▸ What you are asked to do: Read the data and repeat all of it exactly.
-- -- --
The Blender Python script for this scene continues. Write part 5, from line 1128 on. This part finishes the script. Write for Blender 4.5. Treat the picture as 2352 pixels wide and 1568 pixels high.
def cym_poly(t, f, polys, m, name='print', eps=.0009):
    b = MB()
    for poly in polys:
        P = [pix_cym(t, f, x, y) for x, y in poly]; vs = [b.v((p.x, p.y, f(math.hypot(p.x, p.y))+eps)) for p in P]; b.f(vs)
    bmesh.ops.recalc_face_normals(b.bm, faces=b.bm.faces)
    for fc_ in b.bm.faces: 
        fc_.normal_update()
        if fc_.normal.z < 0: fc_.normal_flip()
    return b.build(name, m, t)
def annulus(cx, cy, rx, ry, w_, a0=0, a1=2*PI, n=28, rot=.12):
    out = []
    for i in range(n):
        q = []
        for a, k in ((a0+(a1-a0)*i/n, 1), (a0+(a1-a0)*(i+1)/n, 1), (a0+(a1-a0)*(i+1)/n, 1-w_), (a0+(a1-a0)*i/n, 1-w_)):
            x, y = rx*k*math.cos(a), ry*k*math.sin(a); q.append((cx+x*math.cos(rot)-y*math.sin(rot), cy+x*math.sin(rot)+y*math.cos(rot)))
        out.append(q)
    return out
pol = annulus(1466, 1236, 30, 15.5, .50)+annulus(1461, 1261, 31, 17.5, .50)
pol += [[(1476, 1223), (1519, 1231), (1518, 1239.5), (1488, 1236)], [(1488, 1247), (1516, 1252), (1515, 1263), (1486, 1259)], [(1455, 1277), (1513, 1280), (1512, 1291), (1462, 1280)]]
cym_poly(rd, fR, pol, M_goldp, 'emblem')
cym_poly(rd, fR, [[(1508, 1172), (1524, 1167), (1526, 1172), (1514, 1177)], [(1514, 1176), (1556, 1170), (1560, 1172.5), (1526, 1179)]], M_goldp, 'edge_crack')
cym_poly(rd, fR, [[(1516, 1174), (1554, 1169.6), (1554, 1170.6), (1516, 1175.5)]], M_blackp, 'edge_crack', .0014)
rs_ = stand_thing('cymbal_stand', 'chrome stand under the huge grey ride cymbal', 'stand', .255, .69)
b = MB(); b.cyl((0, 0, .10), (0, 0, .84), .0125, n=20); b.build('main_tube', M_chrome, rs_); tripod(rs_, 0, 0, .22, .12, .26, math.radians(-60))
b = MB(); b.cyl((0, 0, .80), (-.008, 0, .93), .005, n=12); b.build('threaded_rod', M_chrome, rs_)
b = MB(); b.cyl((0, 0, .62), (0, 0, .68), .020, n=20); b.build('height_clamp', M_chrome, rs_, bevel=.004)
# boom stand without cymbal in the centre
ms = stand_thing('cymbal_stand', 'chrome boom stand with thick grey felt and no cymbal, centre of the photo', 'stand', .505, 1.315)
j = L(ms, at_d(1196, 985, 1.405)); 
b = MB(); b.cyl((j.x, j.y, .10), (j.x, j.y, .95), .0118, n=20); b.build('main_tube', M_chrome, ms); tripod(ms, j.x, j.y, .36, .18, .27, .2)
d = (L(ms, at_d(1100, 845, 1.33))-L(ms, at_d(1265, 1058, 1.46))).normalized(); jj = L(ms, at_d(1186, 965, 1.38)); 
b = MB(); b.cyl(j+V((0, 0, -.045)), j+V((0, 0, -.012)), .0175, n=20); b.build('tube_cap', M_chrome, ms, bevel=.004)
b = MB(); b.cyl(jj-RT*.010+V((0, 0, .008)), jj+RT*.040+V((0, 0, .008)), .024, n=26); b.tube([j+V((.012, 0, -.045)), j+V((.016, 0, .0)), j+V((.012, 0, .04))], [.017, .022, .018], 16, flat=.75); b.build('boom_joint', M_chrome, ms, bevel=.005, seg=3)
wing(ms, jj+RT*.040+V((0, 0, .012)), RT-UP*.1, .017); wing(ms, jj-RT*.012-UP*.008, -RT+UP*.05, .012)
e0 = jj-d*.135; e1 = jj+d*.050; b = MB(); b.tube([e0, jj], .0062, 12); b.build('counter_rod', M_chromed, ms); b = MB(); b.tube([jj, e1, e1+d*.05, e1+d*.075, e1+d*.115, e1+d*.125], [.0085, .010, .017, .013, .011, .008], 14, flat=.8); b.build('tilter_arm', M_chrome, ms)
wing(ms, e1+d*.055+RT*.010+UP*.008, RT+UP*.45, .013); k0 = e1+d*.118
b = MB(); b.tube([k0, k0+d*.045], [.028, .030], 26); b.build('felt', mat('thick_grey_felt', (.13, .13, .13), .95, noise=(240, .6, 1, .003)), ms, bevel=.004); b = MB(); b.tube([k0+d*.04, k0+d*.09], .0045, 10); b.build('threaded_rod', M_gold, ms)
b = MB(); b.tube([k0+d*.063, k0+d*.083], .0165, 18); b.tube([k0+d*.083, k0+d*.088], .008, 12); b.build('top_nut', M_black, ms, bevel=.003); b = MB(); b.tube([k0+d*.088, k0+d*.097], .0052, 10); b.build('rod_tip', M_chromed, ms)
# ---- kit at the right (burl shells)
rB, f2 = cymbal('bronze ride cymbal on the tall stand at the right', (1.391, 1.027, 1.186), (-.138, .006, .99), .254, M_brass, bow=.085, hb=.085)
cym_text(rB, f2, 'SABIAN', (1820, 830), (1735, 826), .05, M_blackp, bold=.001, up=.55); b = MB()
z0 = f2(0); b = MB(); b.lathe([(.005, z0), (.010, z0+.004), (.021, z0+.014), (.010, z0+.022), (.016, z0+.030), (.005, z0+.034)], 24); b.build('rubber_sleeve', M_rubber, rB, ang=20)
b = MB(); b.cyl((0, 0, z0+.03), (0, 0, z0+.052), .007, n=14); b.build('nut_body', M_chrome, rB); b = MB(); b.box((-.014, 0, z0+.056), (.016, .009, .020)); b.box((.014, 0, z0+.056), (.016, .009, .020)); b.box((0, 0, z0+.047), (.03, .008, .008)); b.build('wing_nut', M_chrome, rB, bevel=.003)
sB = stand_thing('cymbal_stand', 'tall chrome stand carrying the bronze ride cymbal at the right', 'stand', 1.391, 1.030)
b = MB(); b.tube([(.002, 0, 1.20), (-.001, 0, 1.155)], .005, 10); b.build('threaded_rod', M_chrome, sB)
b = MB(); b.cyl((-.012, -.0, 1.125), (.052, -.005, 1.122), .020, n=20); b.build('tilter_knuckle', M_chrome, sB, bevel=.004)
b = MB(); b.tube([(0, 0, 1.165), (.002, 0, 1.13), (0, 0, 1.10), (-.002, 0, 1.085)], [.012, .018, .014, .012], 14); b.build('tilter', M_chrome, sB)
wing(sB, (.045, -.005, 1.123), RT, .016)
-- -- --
▸ Final answer:
The Blender Python script for this scene continues. Write part 5, from line 1128 on. This part finishes the script. Write for Blender 4.5. Treat the picture as 2352 pixels wide and 1568 pixels high.
def cym_poly(t, f, polys, m, name='print', eps=.0009):
    b = MB()
    for poly in polys:
        P = [pix_cym(t, f, x, y) for x, y in poly]; vs = [b.v((p.x, p.y, f(math.hypot(p.x, p.y))+eps)) for p in P]; b.f(vs)
    bmesh.ops.recalc_face_normals(b.bm, faces=b.bm.faces)
    for fc_ in b.bm.faces: 
        fc_.normal_update()
        if fc_.normal.z < 0: fc_.normal_flip()
    return b.build(name, m, t)
def annulus(cx, cy, rx, ry, w_, a0=0, a1=2*PI, n=28, rot=.12):
    out = []
    for i in range(n):
        q = []
        for a, k in ((a0+(a1-a0)*i/n, 1), (a0+(a1-a0)*(i+1)/n, 1), (a0+(a1-a0)*(i+1)/n, 1-w_), (a0+(a1-a0)*i/n, 1-w_)):
            x, y = rx*k*math.cos(a), ry*k*math.sin(a); q.append((cx+x*math.cos(rot)-y*math.sin(rot), cy+x*math.sin(rot)+y*math.cos(rot)))
        out.append(q)
    return out
pol = annulus(1466, 1236, 30, 15.5, .50)+annulus(1461, 1261, 31, 17.5, .50)
pol += [[(1476, 1223), (1519, 1231), (1518, 1239.5), (1488, 1236)], [(1488, 1247), (1516, 1252), (1515, 1263), (1486, 1259)], [(1455, 1277), (1513, 1280), (1512, 1291), (1462, 1280)]]
cym_poly(rd, fR, pol, M_goldp, 'emblem')
cym_poly(rd, fR, [[(1508, 1172), (1524, 1167), (1526, 1172), (1514, 1177)], [(1514, 1176), (1556, 1170), (1560, 1172.5), (1526, 1179)]], M_goldp, 'edge_crack')
cym_poly(rd, fR, [[(1516, 1174), (1554, 1169.6), (1554, 1170.6), (1516, 1175.5)]], M_blackp, 'edge_crack', .0014)
rs_ = stand_thing('cymbal_stand', 'chrome stand under the huge grey ride cymbal', 'stand', .255, .69)
b = MB(); b.cyl((0, 0, .10), (0, 0, .84), .0125, n=20); b.build('main_tube', M_chrome, rs_); tripod(rs_, 0, 0, .22, .12, .26, math.radians(-60))
b = MB(); b.cyl((0, 0, .80), (-.008, 0, .93), .005, n=12); b.build('threaded_rod', M_chrome, rs_)
b = MB(); b.cyl((0, 0, .62), (0, 0, .68), .020, n=20); b.build('height_clamp', M_chrome, rs_, bevel=.004)
# boom stand without cymbal in the centre
ms = stand_thing('cymbal_stand', 'chrome boom stand with thick grey felt and no cymbal, centre of the photo', 'stand', .505, 1.315)
j = L(ms, at_d(1196, 985, 1.405)); 
b = MB(); b.cyl((j.x, j.y, .10), (j.x, j.y, .95), .0118, n=20); b.build('main_tube', M_chrome, ms); tripod(ms, j.x, j.y, .36, .18, .27, .2)
d = (L(ms, at_d(1100, 845, 1.33))-L(ms, at_d(1265, 1058, 1.46))).normalized(); jj = L(ms, at_d(1186, 965, 1.38)); 
b = MB(); b.cyl(j+V((0, 0, -.045)), j+V((0, 0, -.012)), .0175, n=20); b.build('tube_cap', M_chrome, ms, bevel=.004)
b = MB(); b.cyl(jj-RT*.010+V((0, 0, .008)), jj+RT*.040+V((0, 0, .008)), .024, n=26); b.tube([j+V((.012, 0, -.045)), j+V((.016, 0, .0)), j+V((.012, 0, .04))], [.017, .022, .018], 16, flat=.75); b.build('boom_joint', M_chrome, ms, bevel=.005, seg=3)
wing(ms, jj+RT*.040+V((0, 0, .012)), RT-UP*.1, .017); wing(ms, jj-RT*.012-UP*.008, -RT+UP*.05, .012)
e0 = jj-d*.135; e1 = jj+d*.050; b = MB(); b.tube([e0, jj], .0062, 12); b.build('counter_rod', M_chromed, ms); b = MB(); b.tube([jj, e1, e1+d*.05, e1+d*.075, e1+d*.115, e1+d*.125], [.0085, .010, .017, .013, .011, .008], 14, flat=.8); b.build('tilter_arm', M_chrome, ms)
wing(ms, e1+d*.055+RT*.010+UP*.008, RT+UP*.45, .013); k0 = e1+d*.118
b = MB(); b.tube([k0, k0+d*.045], [.028, .030], 26); b.build('felt', mat('thick_grey_felt', (.13, .13, .13), .95, noise=(240, .6, 1, .003)), ms, bevel=.004); b = MB(); b.tube([k0+d*.04, k0+d*.09], .0045, 10); b.build('threaded_rod', M_gold, ms)
b = MB(); b.tube([k0+d*.063, k0+d*.083], .0165, 18); b.tube([k0+d*.083, k0+d*.088], .008, 12); b.build('top_nut', M_black, ms, bevel=.003); b = MB(); b.tube([k0+d*.088, k0+d*.097], .0052, 10); b.build('rod_tip', M_chromed, ms)
# ---- kit at the right (burl shells)
rB, f2 = cymbal('bronze ride cymbal on the tall stand at the right', (1.391, 1.027, 1.186), (-.138, .006, .99), .254, M_brass, bow=.085, hb=.085)
cym_text(rB, f2, 'SABIAN', (1820, 830), (1735, 826), .05, M_blackp, bold=.001, up=.55); b = MB()
z0 = f2(0); b = MB(); b.lathe([(.005, z0), (.010, z0+.004), (.021, z0+.014), (.010, z0+.022), (.016, z0+.030), (.005, z0+.034)], 24); b.build('rubber_sleeve', M_rubber, rB, ang=20)
b = MB(); b.cyl((0, 0, z0+.03), (0, 0, z0+.052), .007, n=14); b.build('nut_body', M_chrome, rB); b = MB(); b.box((-.014, 0, z0+.056), (.016, .009, .020)); b.box((.014, 0, z0+.056), (.016, .009, .020)); b.box((0, 0, z0+.047), (.03, .008, .008)); b.build('wing_nut', M_chrome, rB, bevel=.003)
sB = stand_thing('cymbal_stand', 'tall chrome stand carrying the bronze ride cymbal at the right', 'stand', 1.391, 1.030)
b = MB(); b.tube([(.002, 0, 1.20), (-.001, 0, 1.155)], .005, 10); b.build('threaded_rod', M_chrome, sB)
b = MB(); b.cyl((-.012, -.0, 1.125), (.052, -.005, 1.122), .020, n=20); b.build('tilter_knuckle', M_chrome, sB, bevel=.004)
b = MB(); b.tube([(0, 0, 1.165), (.002, 0, 1.13), (0, 0, 1.10), (-.002, 0, 1.085)], [.012, .018, .014, .012], 14); b.build('tilter', M_chrome, sB)
wing(sB, (.045, -.005, 1.123), RT, .016)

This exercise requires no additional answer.